Another important issue that I believe most of us agree on, is that the non-educators currently running our State Department of Education don't have a clue how to run a successful school, yet they are determined to tell you, the real educators how to do your job! I know they don't have a clue because all the takeover schools that have not been selective in choosing their student admission and retention are producing the poorest education results in the state. All of the direct takeover schools are doing more poorly now than before they were taken over by the state (see my post of Feb 19, 2011). That's why educators need to band together and demand the passage of a bill to stop any new school takeovers until it can be proven that these people at the State Department can run an effective school. (see list of bills supported by the Coalition below)  Or better yet, they just need to stop trying to micro-manage our local schools!

So how do we function effectively in our representative democracy to insure that we have a strong public school system that allows educators to do their job and to be respected as professionals? Very simple: We must communicate our opinions and our expertize to our elected legislators early and often!

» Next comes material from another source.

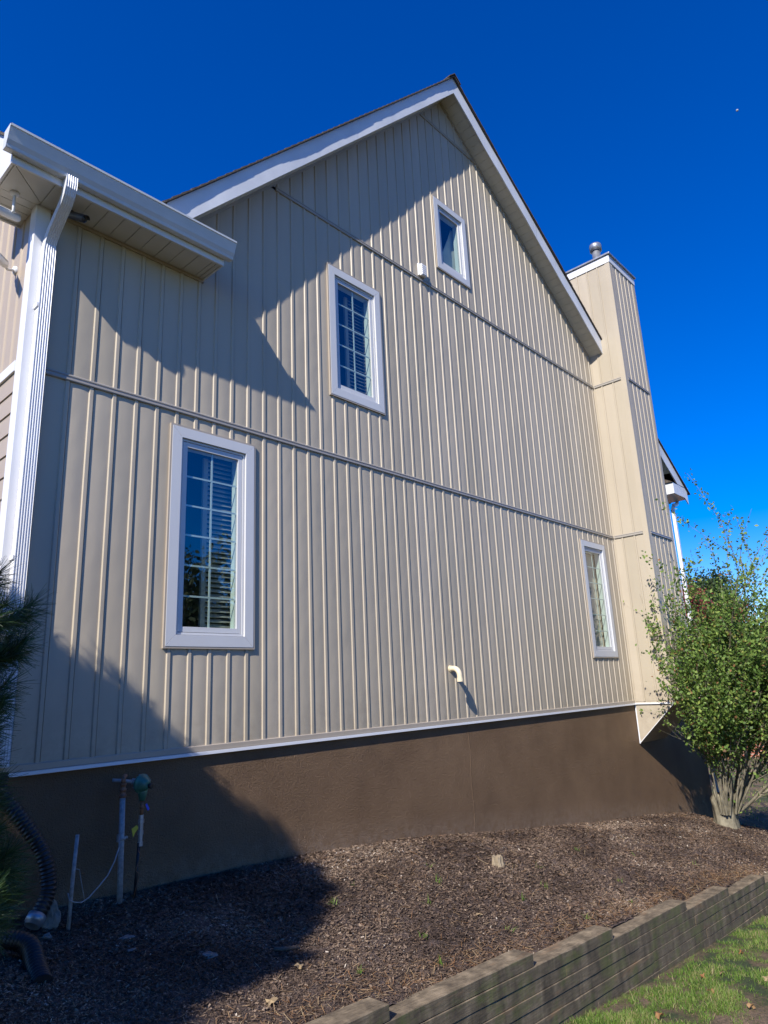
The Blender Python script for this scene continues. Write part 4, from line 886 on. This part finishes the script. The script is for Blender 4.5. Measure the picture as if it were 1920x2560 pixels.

It does not matter how right you are on the issue of public education, if you do not communicate effectively with your legislators, chances are your opinion won't matter very much in our representative democracy.

So PLEASE, PLEASE, PLEASE do the following right now! Click on the legislative links I am giving you here and look up the email address of your legislators (Senator and Representative) and write them down on a card and put it in your wallet. If you don't know who your Senator and Representative are (Shame on you), just click on this link and scroll down to the place were you can put in your home address to get their names. Also put the phone number for the LA House of Representatives 225-342-6945 and the number for the Senate: 225-342-2040 into your cell phone directory so you can call your representative any time when immediate contact is critical.

Next, I want you to send an email to your Representative and Senator introducing yourself if they do not already know you, tell them that you live in their district, and let them know that you would appreciate very much if they would allow you to advise them on education matters. Remember you are the expert on education! In your first email, you may want to advise them on just one or two issues that are important to your profession or to our public schools. But plan to communicate with them regularly. This web site and others that you follow from your School Boards Association, or teacher association (LAE or LFT) or others will keep you informed when critical issues are being voted on so you can call or email them right before they are scheduled to vote. (Often it's those constituents who are most persistent that get listened to) If you are a parent or regular citizen interested in public education, simply speak to them from your point of view.

Also, if you contact a legislator at his/her local office (you can look this up at the legislative web sites I gave you above), you will find him/her more receptive. They often go back to their district offices on Fridays or during breaks in the legislative session. You should also introduce yourself to the legislators' assistant who runs his/her local office. Often the assistant can get you in touch with or give a message to your legislator when it is critical to get to him/her before a vote.

Here are some of the bills that are supported by the Coalition for Louisiana Public Education that you should communicate with your legislator about. (Note: You can click on the bill number to see the full text of each bill.)

  • SB 35 by Dorsey and SB 201 by Perry would delay implementation of the letter grading system for all public schools and require BESE to revamp the system with input from citizens and educators. The Coalition supports either one of these bills.
  • HB 499 by Smith would stop new school takeovers by the Dept. of Education and instead provide for a memo of understanding for schools that are performing below the minimum required by the state. The Coalition supports this bill.
  • HB 84 by Smith would change the structure of BESE to reduce the 3 appointments by the Governor to only one and allow the House of Representatives and the Senate to appoint the other two. The Coalition supports this bill
  • HB 96 by Dixon would reduce the Governor's appointments to BESE from 3 to one. The Coalition supports this bill or HB 84
  • SB 248 by Willard-Lewis requires return to the original school board of schools taken over by the Recovery District that become academically acceptable. The Coalition supports.
This blog will give you more information each week on bills the Coalition supports and opposes.

One other tip: If you are able to build a working relationship with your legislator, ask him/her for his/her cell phone number. You will find that this is by far the most effective way to get the ear (literally) of your legislator. The constituents who have this cell phone number and who use it wisely are the ones who will get his/her vote.

Most effective legislators have a method of representing their constituents by mentally putting them into categories such as the following:
  • Who can help me get reelected and who can hurt me?
  • What are the gut issues that affect certain groups of constituents that could cause that group to either help or hurt me?
  • Do I personally like and trust a particular constituent?
If you and your colleagues in the education profession can position yourselves favorably on the above categories you will be successful in getting the right vote from your legislator.

My point is this: In this day and time when our public education system is under attack as never before, sometimes because of ignorance about the problems facing educators, it is not enough just to do your job faithfully in the trenches. It is critical that you function effectively in our representative democracy.